During the weekend, European leaders agreed on a rescue package for the Spanish banking sector. A more in-depth analyses of this agreement can be found in the fixed income part of this report. The euro jumped higher this morning and currently tries to regain the 1.2625 resistance area. There is also a positive reaction on the Asian equity markets this morning. However, there is no euphoria at all. There are still a lot of key issues/details that need to be decided, or that are at least not published yet. It is also clear that this is not the big step towards a banking union with shared financial responsibility for the (Spanish) banking sector. Spain remains financially responsible for the fall-out from its banking crisis. So, it is a positive that a big amount has been made available to save the Spanish banking sector. On the other hand, there is still a lot of uncertainty on a number of key issues. The plan doesn’t improve the debt profile of Spain. In addition, in the run-up to the Greek elections next weekend, there will also be a lot of market chatter on all kinds of aspects of potential contagion. These considerations will apply to Spain, but probably also to the likes of Italy.
Later today, there are only second tier eco data on the calendar. So, markets will have all to time to make up their mind on the agreement to support the Spanish banking sector. This morning, the euro is well bid and the pair is trading north of the key 1.2625/42 area. If confirmed, this would be a ST positive for the single currency. However, of late the line between ‘the glass being half full’ or ‘half empty’ concerning EMU issues has often been extremely thin. So, even as the technical picture shows signs that the pressure on EUR/USD is declining, we don’t feel like making a big U-turn on our EUR/USD negative bias yet. We start the week with a neutral bias and look out for the market reaction after the first reaction to the agreement has passed. To be honest, we doubt that this agreement will be a real game changer on the way to a solution of the EMU debt crisis. It might buy some time for Spain, but a lot of other issues need to be solved. Greece will come back in the spotlights. The details of the Spanish plan, once they will be revealed, might also bring some disappointment for markets. So for now, we don’t jump on this Euro rebound yet.

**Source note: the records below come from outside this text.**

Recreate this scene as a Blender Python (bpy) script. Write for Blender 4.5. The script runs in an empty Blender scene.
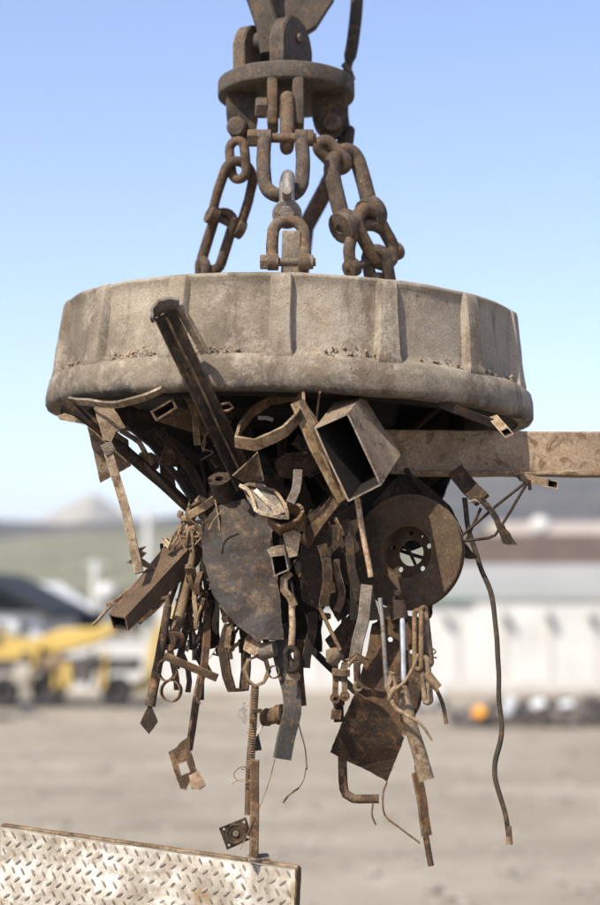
import bpy, bmesh, math, random
from mathutils import Vector, Matrix, noise
R = math.radians
random.seed(7)
C = bpy.context.scene.collection
sc = bpy.context.scene

# ------------------------------------------------------------------ camera
F = 1620.0; CX, CY = 300.0, 452.5; HORIZ = 600.0; CAMZ = 3.0
pitch = math.atan((HORIZ - CY) / F)
cd = bpy.data.cameras.new('camera'); cam = bpy.data.objects.new('camera', cd); C.objects.link(cam)
cam.location = (0, 0, CAMZ); cam.rotation_euler = (math.pi/2 + pitch, 0, 0)
cd.sensor_fit = 'VERTICAL'; cd.sensor_height = 24.0; cd.lens = 24.0 * F / 905.0
cd.clip_start = 0.1; cd.clip_end = 8000
cd.dof.use_dof = True; cd.dof.focus_distance = 4.22; cd.dof.aperture_fstop = cd.lens/1000/0.042
sc.camera = cam
def P(x, y, Y):
    """the point at depth Y (metres along the ground) seen at photo pixel x, y"""
    a = (x - CX) / F; b = (CY - y) / F
    fy = math.cos(pitch) - b * math.sin(pitch); fz = math.sin(pitch) + b * math.cos(pitch)
    return Vector((a * Y / fy, Y, CAMZ + fz * Y / fy))
def S(px, Y): return px * Y / F

# ------------------------------------------------------------------ materials
def nodes(name):
    m = bpy.data.materials.new(name); m.use_nodes = True
    nt = m.node_tree; nt.nodes.clear()
    out = nt.nodes.new('ShaderNodeOutputMaterial'); b = nt.nodes.new('ShaderNodeBsdfPrincipled')
    nt.links.new(b.outputs[0], out.inputs[0]); return m, nt, b
def ramp(nt, fac, stops):
    r = nt.nodes.new('ShaderNodeValToRGB'); e = r.color_ramp.elements
    e[0].position = stops[0][0]; e[0].color = (*stops[0][1], 1)
    e[1].position = stops[-1][0]; e[1].color = (*stops[-1][1], 1)
    for p, c in stops[1:-1]:
        n = e.new(p); n.color = (*c, 1)
    nt.links.new(fac, r.inputs[0]); return r.outputs[0]
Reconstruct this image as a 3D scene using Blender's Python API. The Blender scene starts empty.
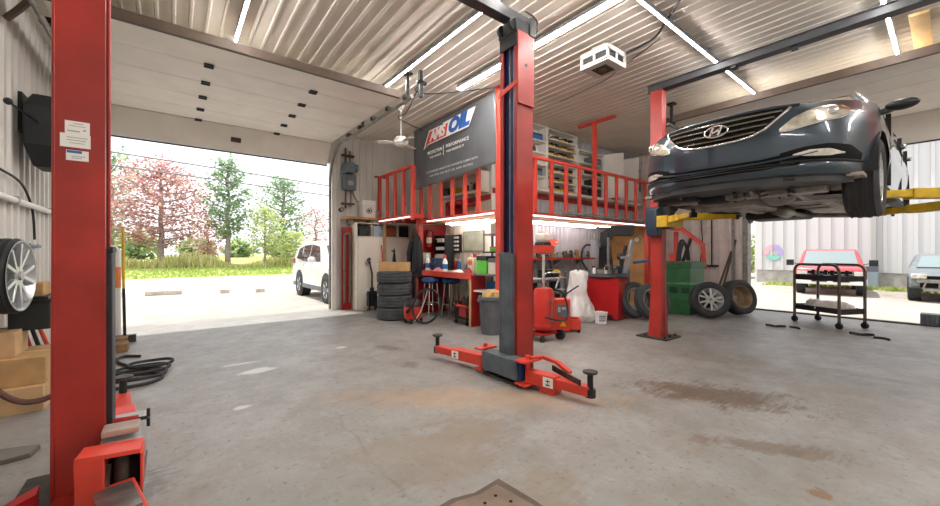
import bpy, bmesh, math, random
from mathutils import Vector, Matrix
R_ = random.Random(7)
SC = bpy.context.scene
COL = SC.collection
PI = math.pi

def lin(c):
    c = c / 255.0
    return c / 12.92 if c <= 0.04045 else ((c + 0.055) / 1.055) ** 2.4

def rgb(h):
    return tuple(lin(int(h[i:i + 2], 16)) for i in (0, 2, 4)) + (1.0,)

MATS = {}
def mat(name, col, rough=0.5, metal=0.0, vary=0.0, scale=6.0, bump=0.0, bscale=40.0, coat=0.0, alpha=1.0, trans=0.0, col2=None):
    """principled material, with an optional procedural noise variation and bump"""
    m = bpy.data.materials.new(name); m.use_nodes = True
    nt = m.node_tree; b = nt.nodes['Principled BSDF']
    c = rgb(col) if isinstance(col, str) else col
    b.inputs['Base Color'].default_value = c
    b.inputs['Roughness'].default_value = rough
    b.inputs['Metallic'].default_value = metal
    b.inputs['Coat Weight'].default_value = coat
    b.inputs['Coat Roughness'].default_value = 0.06
    b.inputs['Alpha'].default_value = alpha
    b.inputs['Transmission Weight'].default_value = trans
    tc = nt.nodes.new('ShaderNodeTexCoord')
    if vary > 0 or col2:
        n = nt.nodes.new('ShaderNodeTexNoise'); n.inputs['Scale'].default_value = scale
        n.inputs['Detail'].default_value = 6.0
        nt.links.new(tc.outputs['Object'], n.inputs['Vector'])
        r = nt.nodes.new('ShaderNodeValToRGB')
        c2 = rgb(col2) if col2 else tuple(max(0, x * (1 - vary)) for x in c[:3]) + (1,)
        c1 = c if col2 else tuple(min(1, x * (1 + vary * .5)) for x in c[:3]) + (1,)
        r.color_ramp.elements[0].position = 0.35; r.color_ramp.elements[1].position = 0.65
        r.color_ramp.elements[0].color = c2; r.color_ramp.elements[1].color = c1
        nt.links.new(n.outputs['Fac'], r.inputs['Fac'])
        nt.links.new(r.outputs['Color'], b.inputs['Base Color'])
    if bump > 0:
        n2 = nt.nodes.new('ShaderNodeTexNoise'); n2.inputs['Scale'].default_value = bscale
        nt.links.new(tc.outputs['Object'], n2.inputs['Vector'])
        bp = nt.nodes.new('ShaderNodeBump'); bp.inputs['Strength'].default_value = bump
        bp.inputs['Distance'].default_value = 0.01
        nt.links.new(n2.outputs['Fac'], bp.inputs['Height'])
        nt.links.new(bp.outputs['Normal'], b.inputs['Normal'])
    MATS[name] = m
    return m

def emis(name, col, strength):
    m = bpy.data.materials.new(name); m.use_nodes = True
    nt = m.node_tree; nt.nodes.clear()
    o = nt.nodes.new('ShaderNodeOutputMaterial'); e = nt.nodes.new('ShaderNodeEmission')
    e.inputs['Color'].default_value = rgb(col); e.inputs['Strength'].default_value = strength
    nt.links.new(e.outputs[0], o.inputs[0])
    MATS[name] = m
    return m

# ------------------------------------------------------------------ mesh builder
def smooth_path(pts, k=5):
    out = []
    for i in range(len(pts) - 1):
        p0, p1, p2, p3 = pts[max(i - 1, 0)], pts[i], pts[i + 1], pts[min(i + 2, len(pts) - 1)]
        for j in range(k):
            t = j / k
            out.append((2 * p1 + (p2 - p0) * t + (2 * p0 - 5 * p1 + 4 * p2 - p3) * t * t + (3 * p1 - p0 - 3 * p2 + p3) * t ** 3) * .5)
    return out + [pts[-1]]
class MB:
    def __init__(s):
        s.v = []; s.f = []; s.m = []
    def add(s, vs, fs, m=0):
        o = len(s.v); s.v += [tuple(p) for p in vs]
        for f in fs:
            s.f.append(tuple(i + o for i in f)); s.m.append(m)
        return s
    def bx(s, x0, x1, y0, y1, z0, z1, m=0):
        vs = [(x0, y0, z0), (x1, y0, z0), (x1, y1, z0), (x0, y1, z0), (x0, y0, z1), (x1, y0, z1), (x1, y1, z1), (x0, y1, z1)]
        return s.add(vs, [(0, 3, 2, 1), (4, 5, 6, 7), (0, 1, 5, 4), (1, 2, 6, 5), (2, 3, 7, 6), (3, 0, 4, 7)], m)
    def bar(s, p0, p1, w, t, up=(0, 0, 1), m=0):
        """box from p0 to p1, width w (sideways) and thickness t (along up)"""
        p0 = Vector(p0); p1 = Vector(p1); d = (p1 - p0).normalized(); up = Vector(up)
        sd = d.cross(up)
        if sd.length < 1e-4: sd = d.cross(Vector((1, 0, 0)))
        sd.normalize(); u = sd.cross(d).normalized()
        vs = []
        for p in (p0, p1):
            for a, b in ((-1, -1), (1, -1), (1, 1), (-1, 1)):
                vs.append(p + sd * (a * w / 2) + u * (b * t / 2))
        return s.add(vs, [(3, 2, 1, 0), (4, 5, 6, 7), (0, 1, 5, 4), (1, 2, 6, 5), (2, 3, 7, 6), (3, 0, 4, 7)], m)
    def cyl(s, p0, p1, r0, r1=None, n=16, m=0, caps=True):
        r1 = r0 if r1 is None else r1
        p0 = Vector(p0); p1 = Vector(p1); d = (p1 - p0).normalized()
        a = d.orthogonal().normalized(); b = d.cross(a)
        vs = []
        for p, r in ((p0, r0), (p1, r1)):
            for i in range(n):
                t = 2 * PI * i / n
                vs.append(p + a * (r * math.cos(t)) + b * (r * math.sin(t)))
        fs = [(i, (i + 1) % n, n + (i + 1) % n, n + i) for i in range(n)]
        if caps: fs += [tuple(range(n - 1, -1, -1)), tuple(range(n, 2 * n))]
        return s.add(vs, fs, m)
    def tube(s, pts, r, n=8, m=0, closed=False):
        pts = [Vector(p) for p in pts]
        if 4 <= len(pts) <= 10 and not closed and not isinstance(r, (list, tuple)): pts = smooth_path(pts)
        N = len(pts); vs = []; a = None
        for i, p in enumerate(pts):
            if closed: d = (pts[(i + 1) % N] - pts[i - 1])
            else: d = pts[min(i + 1, N - 1)] - pts[max(i - 1, 0)]
            d.normalize()
            if a is None: a = d.orthogonal().normalized()
            a = (a - d * a.dot(d))
            a = a.normalized() if a.length > 1e-6 else d.orthogonal().normalized()
            b = d.cross(a)
            rr = r[i] if isinstance(r, (list, tuple)) else r
            for k in range(n):
                t = 2 * PI * k / n
                vs.append(p + a * (rr * math.cos(t)) + b * (rr * math.sin(t)))
        fs = []
        for i in range(N if closed else N - 1):
            j = (i + 1) % N
            for k in range(n):
                fs.append((i * n + k, i * n + (k + 1) % n, j * n + (k + 1) % n, j * n + k))
        if not closed: fs += [tuple(range(n - 1, -1, -1)), tuple(range((N - 1) * n, N * n))]
        return s.add(vs, fs, m)
    def lathe(s, prof, c=(0, 0, 0), ax='z', n=24, m=0, closed=False):
        """prof: list of (radius, height along axis)"""
        vs = []
        for r, h in prof:
            for k in range(n):
                t = 2 * PI * k / n; x, y = r * math.cos(t), r * math.sin(t)
                if ax == 'z': p = (x, y, h)
                elif ax == 'x': p = (h, x, y)
                else: p = (y, h, x)
                vs.append((p[0] + c[0], p[1] + c[1], p[2] + c[2]))
        fs = []; N = len(prof)
        for i in range(N if closed else N - 1):
            j = (i + 1) % N
            for k in range(n):
                fs.append((i * n + k, i * n + (k + 1) % n, j * n + (k + 1) % n, j * n + k))
        if not closed:
            if prof[0][0] > 1e-5: fs.append(tuple(range(n - 1, -1, -1)))
            if prof[-1][0] > 1e-5: fs.append(tuple(range((N - 1) * n, N * n)))
        return s.add(vs, fs, m)
    def prism(s, poly, off, m=0):
        """poly: 3D points of a flat polygon; off: extrusion vector"""
        n = len(poly); off = Vector(off)
        vs = [Vector(p) for p in poly] + [Vector(p) + off for p in poly]
        return s.add(vs, [tuple(range(n - 1, -1, -1)), tuple(range(n, 2 * n))] + [(i, (i + 1) % n, n + (i + 1) % n, n + i) for i in range(n)], m)
    def grid(s, fn, nu, nv, m=0, skip=None):
        vs = [fn(i / nu, j / nv) for i in range(nu + 1) for j in range(nv + 1)]
        fs = [(i * (nv + 1) + j, (i + 1) * (nv + 1) + j, (i + 1) * (nv + 1) + j + 1, i * (nv + 1) + j + 1) for i in range(nu) for j in range(nv) if not (skip and skip(i, j))]
        return s.add(vs, fs, m)
    def ball(s, c, r, sc=(1, 1, 1), n=12, m=0):
        prof = [(r * math.sin(PI * i / n), -r * math.cos(PI * i / n)) for i in range(n + 1)]
        t = MB().lathe(prof, n=n * 2)
        return s.add([(p[0] * sc[0] + c[0], p[1] * sc[1] + c[1], p[2] * sc[2] + c[2]) for p in t.v], t.f, m)
    def xf(s, M):
        s.v = [tuple(M @ Vector(p)) for p in s.v]; return s
    def join(s, o, m=None):
        k = len(s.v); s.v += o.v
        for f, mm in zip(o.f, o.m):
            s.f.append(tuple(i + k for i in f)); s.m.append(mm if m is None else m)
        return s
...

Two weeks ago, the pair was again in extremely oversold territory. Of late, this was seldom a good reason for a counter-trend, but the poor US payrolls report at least provided an excuse for technical rebound last week. The EU agreement to support the Spanish banking sector currently triggers a test of the 1.2625/42 area. Sustained trading north of this area would be a first indication that the pressure is easing. On the downside, the June 2010 low (1.1877) is the next high profile level on the technical charts. Intermediate support is seen at this year’s low (1.2288). For now we look out how the test of the 1.2625/42 area fares. We don’t feel like turning positive on EUR/USD yet.